Standard Chartered Bank has projected that the Central Bank of Nigeria’s Monetary Policy Rate will conclude 2026 at 25%, according to a research note released on Wednesday. The forecast indicates a significant reduction from the current rate of 26.75%, reflecting expectations of easing inflationary pressures and a gradual pivot by the CBN toward supporting economic growth.
Inflation Deceleration Drives Forecast
The London-headquartered lender’s analysis points to a steady decline in Nigeria’s headline inflation rate, which it expects to average 21.5% in 2026, down from an estimated 24.8% in 2025. This disinflation path, driven by tighter monetary conditions and base effects, would allow the CBN to begin an easing cycle in the second half of 2025, according to the bank.
“We see the CBN cutting rates by a cumulative 175 basis points between H2 2025 and end-2026, bringing the MPR to 25.0%,” the report stated. The bank emphasized that the pace of easing would be data-dependent, with the CBN likely to prioritize inflation control in the near term before shifting focus to growth.

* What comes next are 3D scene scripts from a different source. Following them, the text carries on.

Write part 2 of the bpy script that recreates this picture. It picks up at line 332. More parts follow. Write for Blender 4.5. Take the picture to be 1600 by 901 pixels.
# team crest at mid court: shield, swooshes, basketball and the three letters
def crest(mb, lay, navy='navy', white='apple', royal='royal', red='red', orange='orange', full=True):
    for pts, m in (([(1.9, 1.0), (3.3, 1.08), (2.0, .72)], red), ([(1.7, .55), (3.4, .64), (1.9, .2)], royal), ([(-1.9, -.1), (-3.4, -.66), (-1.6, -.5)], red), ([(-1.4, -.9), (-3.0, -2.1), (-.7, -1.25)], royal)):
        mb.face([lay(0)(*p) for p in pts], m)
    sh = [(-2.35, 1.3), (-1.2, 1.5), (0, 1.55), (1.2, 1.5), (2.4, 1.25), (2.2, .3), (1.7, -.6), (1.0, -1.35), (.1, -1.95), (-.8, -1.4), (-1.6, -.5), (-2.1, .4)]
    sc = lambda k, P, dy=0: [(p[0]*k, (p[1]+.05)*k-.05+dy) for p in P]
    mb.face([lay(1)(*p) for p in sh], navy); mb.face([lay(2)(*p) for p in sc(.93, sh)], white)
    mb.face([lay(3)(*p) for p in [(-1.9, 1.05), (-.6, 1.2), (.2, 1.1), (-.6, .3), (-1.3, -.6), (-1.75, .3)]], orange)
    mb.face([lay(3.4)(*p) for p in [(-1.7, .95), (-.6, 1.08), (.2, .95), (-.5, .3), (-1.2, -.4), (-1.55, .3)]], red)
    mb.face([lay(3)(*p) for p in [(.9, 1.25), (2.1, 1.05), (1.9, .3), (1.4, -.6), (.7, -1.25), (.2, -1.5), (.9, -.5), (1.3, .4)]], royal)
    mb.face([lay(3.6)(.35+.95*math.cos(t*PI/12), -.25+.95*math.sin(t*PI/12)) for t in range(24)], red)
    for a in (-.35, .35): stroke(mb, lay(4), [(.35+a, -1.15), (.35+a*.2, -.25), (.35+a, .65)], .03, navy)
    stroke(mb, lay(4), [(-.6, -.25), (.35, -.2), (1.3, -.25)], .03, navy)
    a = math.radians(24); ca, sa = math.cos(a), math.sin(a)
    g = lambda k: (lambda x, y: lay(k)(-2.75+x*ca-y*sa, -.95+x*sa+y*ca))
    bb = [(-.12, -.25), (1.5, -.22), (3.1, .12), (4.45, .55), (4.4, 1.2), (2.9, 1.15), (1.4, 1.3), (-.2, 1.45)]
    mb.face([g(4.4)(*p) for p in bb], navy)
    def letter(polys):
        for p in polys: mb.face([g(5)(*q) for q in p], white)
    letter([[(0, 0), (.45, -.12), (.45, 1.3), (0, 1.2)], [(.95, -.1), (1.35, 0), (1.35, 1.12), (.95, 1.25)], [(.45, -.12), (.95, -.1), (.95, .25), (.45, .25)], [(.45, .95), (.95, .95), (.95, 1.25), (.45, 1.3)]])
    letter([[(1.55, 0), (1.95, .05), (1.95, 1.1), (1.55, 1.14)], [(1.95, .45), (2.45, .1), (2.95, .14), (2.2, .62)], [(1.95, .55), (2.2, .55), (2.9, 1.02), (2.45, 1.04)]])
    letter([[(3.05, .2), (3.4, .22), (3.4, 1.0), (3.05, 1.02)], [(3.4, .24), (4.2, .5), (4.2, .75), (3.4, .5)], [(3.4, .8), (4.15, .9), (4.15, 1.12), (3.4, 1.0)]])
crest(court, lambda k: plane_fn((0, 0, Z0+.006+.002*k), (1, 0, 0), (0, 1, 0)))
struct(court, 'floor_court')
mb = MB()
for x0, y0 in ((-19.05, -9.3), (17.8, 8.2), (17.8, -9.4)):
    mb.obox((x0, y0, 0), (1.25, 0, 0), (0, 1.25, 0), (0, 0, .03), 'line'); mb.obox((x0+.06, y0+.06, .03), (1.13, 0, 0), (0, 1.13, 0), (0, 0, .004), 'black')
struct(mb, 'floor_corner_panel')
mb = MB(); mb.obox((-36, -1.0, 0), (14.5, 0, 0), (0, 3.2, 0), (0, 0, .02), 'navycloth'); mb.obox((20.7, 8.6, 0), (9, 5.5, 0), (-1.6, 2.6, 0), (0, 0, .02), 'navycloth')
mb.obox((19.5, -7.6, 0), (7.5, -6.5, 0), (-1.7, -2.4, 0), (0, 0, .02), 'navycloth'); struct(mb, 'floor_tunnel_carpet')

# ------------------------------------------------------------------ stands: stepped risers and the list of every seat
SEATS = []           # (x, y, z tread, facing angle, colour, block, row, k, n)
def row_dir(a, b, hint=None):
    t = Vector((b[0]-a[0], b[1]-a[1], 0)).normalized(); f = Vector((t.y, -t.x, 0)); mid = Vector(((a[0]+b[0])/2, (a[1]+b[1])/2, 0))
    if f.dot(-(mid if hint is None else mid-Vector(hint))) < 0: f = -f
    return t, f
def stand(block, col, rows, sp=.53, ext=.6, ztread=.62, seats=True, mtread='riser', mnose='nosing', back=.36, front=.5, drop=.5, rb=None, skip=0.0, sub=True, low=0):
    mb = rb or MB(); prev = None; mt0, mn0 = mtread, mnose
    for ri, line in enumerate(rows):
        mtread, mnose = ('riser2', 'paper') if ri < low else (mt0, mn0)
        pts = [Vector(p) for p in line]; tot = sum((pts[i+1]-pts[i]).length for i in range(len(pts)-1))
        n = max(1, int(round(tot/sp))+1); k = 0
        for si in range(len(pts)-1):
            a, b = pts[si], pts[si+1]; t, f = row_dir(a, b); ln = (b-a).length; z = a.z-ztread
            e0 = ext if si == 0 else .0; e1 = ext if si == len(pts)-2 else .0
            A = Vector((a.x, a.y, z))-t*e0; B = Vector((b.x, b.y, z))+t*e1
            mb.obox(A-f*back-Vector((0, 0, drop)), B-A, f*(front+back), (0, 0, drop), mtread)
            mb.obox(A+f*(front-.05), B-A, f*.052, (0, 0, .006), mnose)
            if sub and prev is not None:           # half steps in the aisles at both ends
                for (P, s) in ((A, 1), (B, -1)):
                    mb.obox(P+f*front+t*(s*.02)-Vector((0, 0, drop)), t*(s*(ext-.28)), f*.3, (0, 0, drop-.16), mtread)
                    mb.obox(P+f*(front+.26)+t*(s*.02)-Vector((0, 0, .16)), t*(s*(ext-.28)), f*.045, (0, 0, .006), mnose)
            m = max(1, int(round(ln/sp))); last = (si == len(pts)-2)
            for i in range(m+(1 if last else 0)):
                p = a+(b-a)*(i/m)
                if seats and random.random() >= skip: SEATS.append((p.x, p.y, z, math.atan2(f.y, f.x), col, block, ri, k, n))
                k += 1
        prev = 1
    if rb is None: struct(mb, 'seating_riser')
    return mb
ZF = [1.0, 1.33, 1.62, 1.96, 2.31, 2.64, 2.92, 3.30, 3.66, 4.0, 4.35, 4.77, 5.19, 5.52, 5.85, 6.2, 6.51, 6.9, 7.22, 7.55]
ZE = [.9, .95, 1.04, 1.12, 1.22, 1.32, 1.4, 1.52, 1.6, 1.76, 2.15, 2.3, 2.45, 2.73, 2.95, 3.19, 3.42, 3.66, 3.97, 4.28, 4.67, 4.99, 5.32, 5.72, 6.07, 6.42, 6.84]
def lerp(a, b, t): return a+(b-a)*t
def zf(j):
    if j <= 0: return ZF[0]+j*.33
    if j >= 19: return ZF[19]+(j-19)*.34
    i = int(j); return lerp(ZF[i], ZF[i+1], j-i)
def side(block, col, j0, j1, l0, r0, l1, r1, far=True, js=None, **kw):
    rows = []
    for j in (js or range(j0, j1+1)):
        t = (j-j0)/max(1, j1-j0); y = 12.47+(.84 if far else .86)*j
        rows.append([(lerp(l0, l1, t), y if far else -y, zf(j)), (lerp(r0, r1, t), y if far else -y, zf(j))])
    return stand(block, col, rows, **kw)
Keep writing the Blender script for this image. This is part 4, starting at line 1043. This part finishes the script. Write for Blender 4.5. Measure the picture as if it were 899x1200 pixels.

Growth Concerns and External Factors
Standard Chartered also highlighted that Nigeria’s economic growth, projected at 3.2% in 2026, remains below potential, providing further impetus for monetary easing. However, the bank cautioned that external risks, including global oil price volatility and capital flow dynamics, could influence the CBN’s decisions.
The report noted that the CBN has maintained a hawkish stance since 2022, hiking rates by a total of 1,250 basis points to combat inflation. With inflation now on a downward trajectory, the central bank is expected to gradually unwind some of those hikes.
Market Implications
The forecast has implications for fixed-income investors, who may anticipate lower yields on naira-denominated instruments as the CBN eases. Standard Chartered advised clients to position for a steepening yield curve, with short-term rates falling faster than long-term rates.
“We expect the CBN to cut the MPR by 50 basis points in H2 2025, followed by 125 basis points in 2026,” the bank added. The projection aligns with broader market expectations of a policy pivot, though some analysts argue that the CBN may move more cautiously given persistent structural inflation drivers.